The Ottumwa Courier


December 13, 2012

Ottumwa basketball teams make progress

OTTUMWA — Things didn’t start swimmingly for the Ottumwa boys and girls basketball teams this season.

There’s no getting around this stubborn fact. Both teams have a deficit of experienced players and it  showed — and sometimes still shows — at times in the form of mistakes that are bound to happen to young teams trying to establish an identity for themselves.

In their first few games, both teams struggled mightily to take care of the ball, turning it over 20 or more times. When faced with intense defensive pressure, many of the Bulldogs wore that deer-in-the headlights expression that is the bane of any coaches existence.

But, and this is a big but, both Bulldogs teams have gotten better — a lot better. And their records —  and this is especially true for the boys’ team — don’t accurately communicate how much these two teams have grown this season. Coaches Chris Gravett and Kevin Patterson and their players deserve a lot of credit for having the work ethic and resiliency to push on after being on the wrong side of some lopsided defeats.

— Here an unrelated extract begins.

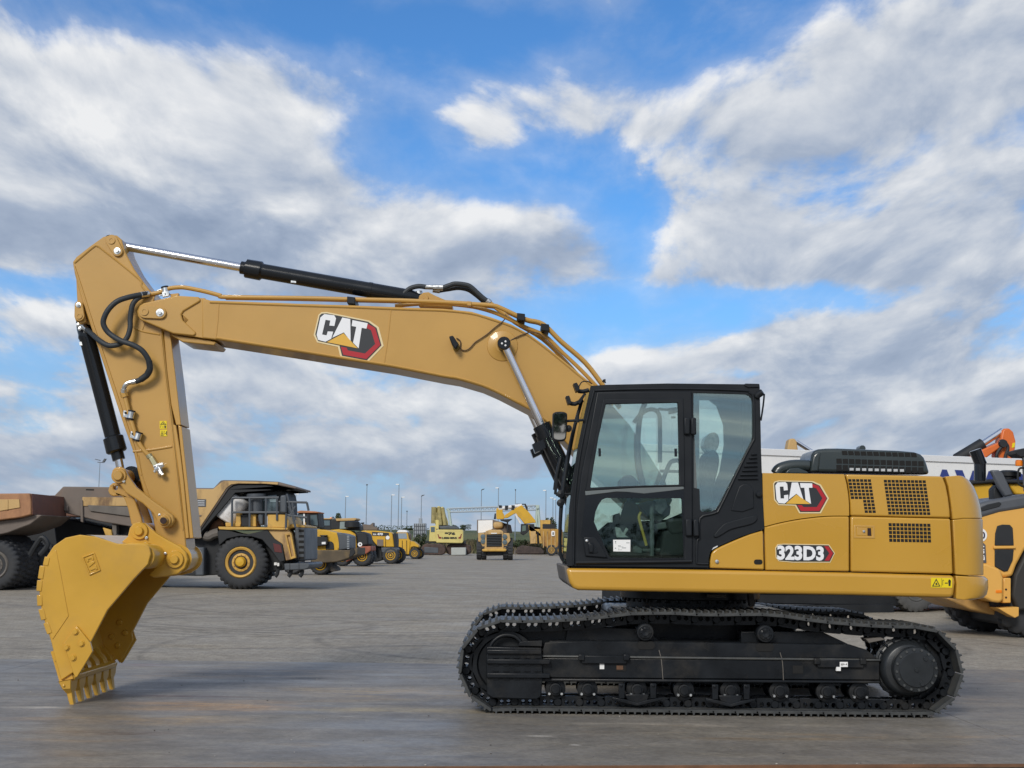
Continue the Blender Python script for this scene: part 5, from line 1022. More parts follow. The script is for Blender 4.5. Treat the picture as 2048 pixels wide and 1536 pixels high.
# ------------------------------------------------ far row
c4=lambda x,y:(800+x/6.4,950+y/6.4)
Hp,F6=vehicle('lattice_hopper','grey slatted steel tower standing on the grass behind the white-roofed truck','steel tower',840,1104)
mb=MB(); mb.prism(F6,F6.L([c4(178,620),c4(325,618),c4(330,800),c4(170,800)],0),0,2.5); mb.prism(F6,F6.L([c4(235,552),c4(274,552),c4(276,625),c4(233,625)],0),.6,1.8); mb.build('cladding',M['steelg'],Hp,.02)
mb=MB()
for k in range(6): mb.prism(F6,F6.L([c4(180+k*25,622),c4(188+k*25,622),c4(187+k*26,800),c4(178+k*26,800)],-.05),-.05,.02)
for y in (650,700,750): mb.prism(F6,F6.L([c4(176,y),c4(327,y),c4(327,y+6),c4(176,y+6)],-.08),-.08,.0)
mb.build('rail',M['gmet'],Hp,smooth=0)
mb=MB(); [mb.prism(F6,F6.L([c4(x,795),c4(x+10,795),c4(x+10,990),c4(x,990)],0),0.05+oo,.25+oo) for x in (185,305) for oo in (0,2)]; mb.build('leg',M['gmet'],Hp)
E2,F7=vehicle('tracked_excavator','pale lemon excavator seen from behind with black numbers on its counterweight','excavator',860,1109.5)
cwE=ext('counterweight',F7,[c4(462,705),c4(480,698),c4(790,700),c4(808,712),c4(808,860),c4(790,872),c4(470,868),c4(460,855)],0,3,M['lyel'],E2,.12,seg=3)
mb=MB(); lettering(mb,F7,'976',[c4(570,768),c4(708,768),c4(570,732)],-.03,.06); lettering(mb,F7,'LIEBHERR',[c4(538,818),c4(735,818),c4(538,794)],-.03,.06); mb.build('counterweight_lettering',M['ink'],cwE,smooth=0)
mb=MB()
for P_ in ([c4(480,755),c4(492,758),c4(502,790),c4(530,795),c4(530,815),c4(495,812)],[c4(792,752),c4(780,755),c4(770,790),c4(748,797),c4(748,815),c4(780,812)]): mb.prism(F7,F7.L(P_,-.02),-.03,.01)
mb.build('red_chevron',mat('dark_red_stripe',(.2,.02,.02),.5),cwE,smooth=0)
cb=ext('cab',F7,[c4(385,650),c4(470,650),c4(470,850),c4(370,850)],.2,2.2,M['lyel'],E2,.05); ext('cab_window',F7,[c4(395,665),c4(445,665),c4(445,730),c4(395,730)],.17,.25,M['wglass'],cb,0)
ext('turntable',F7,[c4(330,840),c4(830,845),c4(830,880),c4(330,870)],.3,3.2,M['dark'],E2,.03); ext('engine_cover',F7,[c4(485,655),c4(620,645),c4(740,660),c4(760,700),c4(485,700)],.4,3,M['gmet'],E2,.15)
bmf=MB(); bmf.prism(F7,F7.L([c4(440,460),c4(480,400),c4(505,395),c4(520,420),c4(545,398),c4(560,440),c4(590,540),c4(612,600),c4(612,650),c4(455,650),c4(425,540),c4(430,480)],2.5),2.6,4.0); bmf=bmf.build('boom',M['lyel'],E2,.12)
mb=MB()
for a,b in (((500,410),(520,640)),((545,420),(575,640)),((470,480),(490,640))): mb.rod(F7.P(*c4(*a),2.4),F7.P(*c4(*b),2.4),.22,8)
mb.rod(F7.P(*c4(435,410),2.4),F7.P(*c4(430,620),2.4),.3,8); mb.build('boom_cylinder',mat('dusty_lemon',(.33,.28,.12),.6,var=.3,vscale=2),E2)
ext('handrail_post',F7,[c4(455,575),c4(495,575),c4(495,690),c4(455,690)],.1,.4,M['lyel'],E2,.02)
for k,(x0,x1) in enumerate(((270,585),(590,905))):
    tk=ext('crawler_track',F7,[c4(x0+20,900),c4(x0+60,880),c4(x1-70,880),c4(x1-10,905),c4(x1,960),c4(x1-10,1005),c4(x1-50,1022),c4(x0+40,1020),c4(x0,995),c4(x0,930)],-.2+k*.4 if k==0 else .8,1.0 if k==0 else 3.0,mat('rusty_track',(.075,.05,.042),.8,var=.4,vscale=3),E2,.1)
ext('track_frame',F7,[c4(310,920),c4(490,930),c4(490,1000),c4(310,995)],-.25,-.1,M['gmet'],E2,.05)
mb=MB(); Fb=plane_at(*c4(750,1026)); mb.prism(Fb,Fb.L([c4(655,930),c4(842,928),c4(842,1024),c4(655,1026)],0),0,1.6); cbk=mb.build('concrete_block',M['conc'],None,.05,org=Fb.p0.copy()); tag(cbk,'pale green-grey box standing on the ground under the lemon excavator','block')
K1,F8=vehicle('dump_truck','beige dump truck facing the camera with a black slatted grille','dump truck',990,1119.5)
fn=ext('front',F8,[c4(1090,730),c4(1110,712),c4(1300,712),c4(1325,735),c4(1330,960),c4(1080,965)],0,2.5,M['tan'],K1,.05)
ext('grille',F8,[c4(1108,760),c4(1303,755),c4(1303,915),c4(1108,918)],-.06,.0,M['hole'],fn,0)
mb=MB()
for k in range(7): mb.prism(F8,F8.L([c4(1112,778+k*21),c4(1300,776+k*21),c4(1300,780+k*21),c4(1112,783+k*21)],-.1),-.12,-.05)
mb.build('grille_bar',M['gmet'],fn,smooth=0)
ext('name_plate',F8,[c4(1165,740),c4(1240,740),c4(1240,752),c4(1165,752)],-.03,.0,M['white'],fn,0)
for s_ in ([c4(1000,740),c4(1085,740),c4(1100,960),c4(1060,930),c4(1030,860),c4(1000,850)],[c4(1330,740),c4(1400,745),c4(1415,840),c4(1380,880),c4(1345,960),c4(1320,960)]): ext('fender',F8,s_,.1,1.6,M['tan'],K1,.04)
for x,y in ((1062,790),(1062,850),(1340,790),(1340,860)): MB().lathe(F8,F8.az(*c4(x,y),0),[(0,-.02),(.2,.0),(.22,.05),(.22,.2)],14).build('headlight',M['wglass'],K1)
ext('bumper',F8,[c4(1045,960),c4(1060,945),c4(1350,942),c4(1368,960),c4(1350,980),c4(1060,980)],-.25,.1,M['uy'],K1,.08)
ext('axle',F8,[c4(1100,975),c4(1330,972),c4(1320,1030),c4(1110,1035)],.3,1.5,M['dark'],K1,.05)
bx=ext('dump_body',F8,[c4(985,572),c4(1190,570),c4(1420,640),c4(1440,740),c4(985,740)],1.6,5.5,M['brown'],K1,.04); ext('white_sheet',F8,[c4(1000,582),c4(1185,576),c4(1185,690),c4(1080,735),c4(1000,740)],1.52,1.62,M['white'],bx,0)
ext('hood',F8,[c4(1095,720),c4(1150,700),c4(1280,700),c4(1320,720),c4(1320,740),c4(1095,740)],.1,2.4,M['tan'],K1,.05)
cnp=ext('cab_canopy',F8,[c4(1280,570),c4(1440,560),c4(1385,600),c4(1385,740),c4(1365,740),c4(1365,600),c4(1290,582)],.4,2.6,M['dark'],K1,.03); ext('spilled_load',F8,[c4(1190,600),c4(1330,600),c4(1325,680),c4(1200,690)],1.3,3.6,M['tan'],K1,.2)
for cx in (1043,1382):   # front wheels, tread facing the camera
    FW_=Fr(F8.P(*c4(cx,960),.3).x,F8.p0.y+1.0,PI/2 if cx>1200 else PI/2)
    rr_=.95; w0=.42; mb=MB(); mb.lathe(FW_,(0,rr_+GZ),[(.5*rr_,-w0),(.93*rr_,-w0),(rr_,-w0*.8),(rr_,-.03),(.93*rr_,-.02),(.93*rr_,.02),(rr_,.03),(rr_,w0*.8),(.93*rr_,w0),(.5*rr_,w0)],66,mod=lambda j,k:.93 if ((k in(2,3) and j%3==0) or (k in(6,7) and (j+1)%3==0)) else 1); tt=mb.build('wheel',M['tyre'],K1); MB().lathe(FW_,(0,rr_+GZ),[(.0,-w0*.85),(.5*rr_,-w0*.95),(.5*rr_,w0*.95),(0,w0*.85)],24).build('rim',M['tan'],tt)
L1,F9=vehicle('tracked_excavator','golden excavator with arched boom and dark cab, behind the beige dump truck','excavator',1060,1108.5)
c5=lambda x,y:(940+x/11.378,960+y/11.378)
ext('boom',F9,[c5(780,870),c5(790,800),c5(1000,660),c5(1180,570),c5(1220,620),c5(1330,720),c5(1490,920),c5(1500,970),c5(1240,1000),c5(1150,880),c5(1020,760),c5(860,860)],1.0,2.0,M['uy2'],L1,.06)
ext('stick',F9,[c5(600,650),c5(640,630),c5(740,650),c5(745,740),c5(780,800),c5(780,890),c5(690,895),c5(600,890),c5(595,760)],1.2,1.8,M['uy2'],L1,.06)
mb=MB(); mb.rod(F9.P(*c5(650,655),1.4),F9.P(*c5(1180,580),1.4),.25,10); mb.rod(F9.P(*c5(1030,770),.9),F9.P(*c5(1150,990),.9),.15,10); mb.build('cylinder',M['silver'],L1)
mb=MB()
for x,y in ((690,600),(830,605),(830,660),(980,600),(975,660)): mb.prism(F9,F9.L([c5(x-35,y-25),c5(x+35,y-25),c5(x+30,y+25),c5(x-35,y+25)],1.1),1.0,2.0)
mb.prism(F9,F9.L([c5(560,760),c5(590,760),c5(590,890),c5(540,890)],1.1),1.2,1.8); mb.prism(F9,F9.L([c5(1050,535),c5(1270,535),c5(1310,620),c5(1320,720),c5(1290,700),c5(1240,560),c5(1050,555)],1.1),1.8,2.1); mb.build('hose_bracket',M['dark'],L1)
cb=ext('cab',F9,[c5(1160,1000),c5(1460,1000),c5(1470,1140),c5(1340,1170),c5(1220,1260),c5(1150,1220)],.3,2,M['dark'],L1,.05); ext('cab_window',F9,[c5(1190,1040),c5(1270,1030),c5(1270,1150),c5(1185,1170)],.26,.32,mat('green_pane',(.12,.17,.14),.15),cb,0)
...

In America, we have a tendency to measure everything in terms of winning or losing, or success or failure. The barometer for measuring whether a person is successful is often based on accumulation of wealth, number of trophies or some other status symbol that marks someone as a winner. This amoral way of thinking disguises the many important lessons that can be gleaned from the lifelong struggle to match aspirations with  achievements.

Sports, at its core, can be an excellent teacher of important lessons that can’t be measured in dollar bills. It teaches things like the importance of teamwork, perseverance, friendship, learning how to deal with failure, overcoming fear and understanding that success is only worthwhile, if it’s earned in an honorable fashion. Of course, sports, like pretty much everything else in life, also can bring out some of our most malicious emotions such as tribalism, unconditional conformity and   measuring one’s worth based on physical or athletic superiority. Thankfully, the lessons that Ottumwa’s basketball players are learning from their coaches are the right ones and should be given more attention, even if they can’t be discerned by looking at a scorebook.

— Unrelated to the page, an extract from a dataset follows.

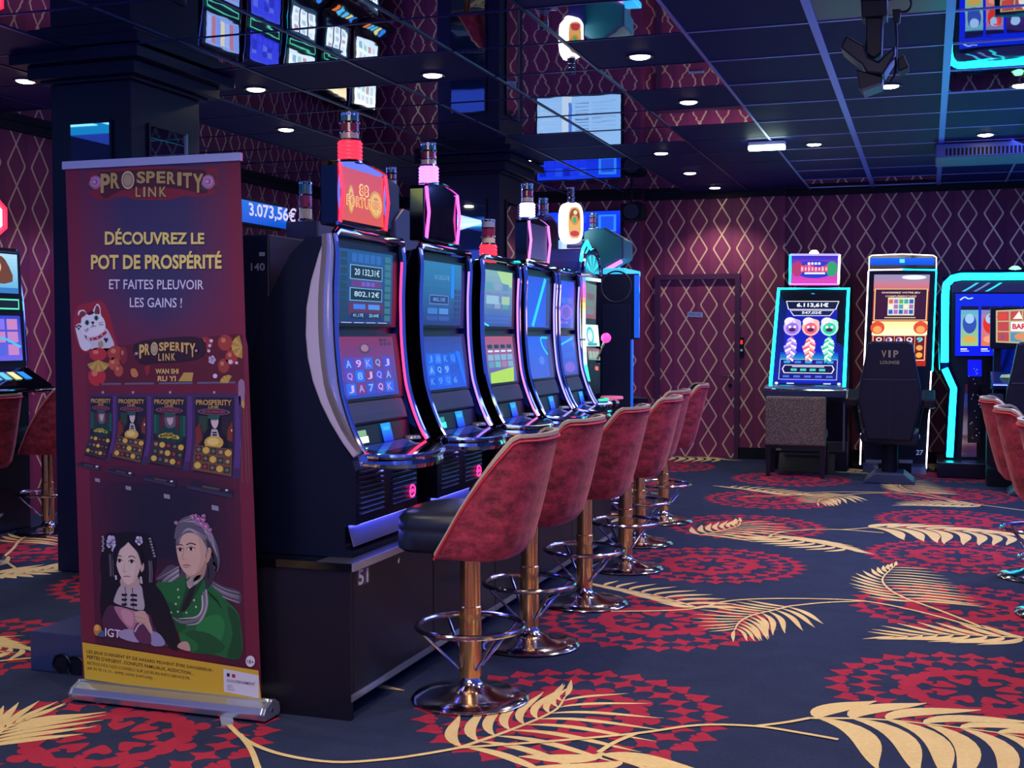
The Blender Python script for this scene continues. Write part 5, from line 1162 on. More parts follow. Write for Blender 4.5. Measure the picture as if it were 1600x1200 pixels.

 Ironically, the girls started to turn  their season around during a 81-27 blowout loss at seventh ranked Southeast Polk (4A).  Patterson saw some promising developments, namely his team taking a more aggressive approach on both ends of the court.

“I feel like we were trying to penetrate gaps and attack on offense, while on defense, we played much better in the second half,” Patterson said after the game.

While those improvements might have been hard to discern from the rest of the action taking place at the Southeast Polk game, they were on full display during Ottumwa’s 45-39 win over Des Moines Lincoln. With every made basket, you could see the girls slowly gain confidence as they aggressively sought after that first victory.

The Bulldogs miraculous 32-31 overtime comeback victory over Fort Madison further illuminated how much this team has improved. It’s hard to overstate how clutch Olivia Roark’s two 3-pointers, one which tied the game at 30, were.

Although the girls suffered a tough loss to Des Moines Hoover Tuesday, it’s highly unlikely that they will revert back to where they were at the start of the season. Even in defeat, Ottumwa still played well in certain aspects of the game, most notably the excellent defensive play of Alexis Winn and Rachel Zingg, who shut down the the Huskies’ leading scorer Nyakat Diew, who averaged almost 10 points per game going into the game, but only managed to score a few points against Ottumwa.

Although the boys didn’t pick up a win, they showed a lot of grit and heart in their 49-35 loss to Des Moines Hoover at Evans Middle School Tuesday. Ottumwa played what was probably their best half of the season in the second half against Hoover. The boys played with an increased level of tenacity and intelligence, mixing tough defense and offensive efficiency. Carter Burns, who has played superbly all season, had another great game, finishing with a team-high 16 points and Andrew Altfillisch continued to show flashes of how great he will eventually become. Charlie Altfillisch also provided a spark for Ottumwa with six points, including a mid-range jumper he drilled in the final seconds of the second half. But most importantly everyone, from Burns to the last guy on the bench competed hard.

Not every team is going to have a sterling record, but Ottumwa’s basketball teams are succeeding in ways that aren’t measured in victories or glossy statistics.